Sunday, 15 August 2021

Dare Name

As he approaches his seventieth birthday in October, Peter Hitchens is clearly on a warning from the Mail on Sunday, or it is on a warning from higher up, not to mention directly the fact that the 9/11 attacks came from our beloved Saudi Arabia. From the start, everyone has always known that. The BBC is having kittens that women in Kabul may not be allowed out unless they were accompanied by a male relative. But women in Riyadh never have been. And the men who enforce that were the men who bombed New York and Washington on 11th September 2001. With that in mind, Hitchens writes:

Turn on the BBC and you are certain to hear some voice urging that we 'stay' in Afghanistan or return there. By 'we', of course, they mean the poor bloody infantry, the people who always end up fulfilling the ideals of political blowhards. Look, our Empire collapsed in bankruptcy more than 70 years ago. We have no more business in Afghanistan than do the Austrians or the Poles.

Nor would we do any good if we returned. That poor country has done nothing but suffer at the hands of meddling outsiders. It was attacked in 2001 because the USA did not dare name or attack the country that was really the origin of the September 11 attacks, and still doesn't. You'll have to wait, or guess, too – the reports remain sealed, though the CIA and White House know what's in them.

I don't much like the Taliban either. But sending young men from deindustrialised cities in Britain and North America to be killed, or have limbs blown off, so Cherie Blair, Hillary Clinton and the rest of the sisterhood can feel good about the treatment of women in Kandahar seems out of proportion.

If Afghanistan now falls into the hands of non-feminists, it is largely because the USA, in a piece of cynical mischief unmatched in modern history, colluded there with Saudi Arabia to help Islamist mujahideen against the USSR in the 1980s. They created a monster they couldn't control, destroy or defeat.

As for those Afghans we now leave to the mercy of the fanatics, our leaders surely knew this would happen in the end. It's another illustration of the old rule: don't make promises you cannot keep. When you do, don't make other people keep them for you.

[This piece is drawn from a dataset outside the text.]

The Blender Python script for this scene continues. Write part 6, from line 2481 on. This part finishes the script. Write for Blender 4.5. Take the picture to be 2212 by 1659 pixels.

For now, though, Hitchens is still permitted to write:

Why is Julian Assange still enduring some of the nastiest prison conditions in this country, as if he were some mass-murdering mobster rather than awaiting an appeal on his extradition?

I argued here last September that the USA were trying to extradite him on political grounds, and that they would never hand over to us any of their citizens who had been accused of leaking British secret documents. A judge soon afterwards ruled against his extradition.

Now, at last, the USA's appeal against this is being heard, though any British Government with a spine will refuse to hand him over anyway. Regardless of that, his harsh and miserable detention is cruel and unusual punishment. At the very least his conditions inside prison should be eased.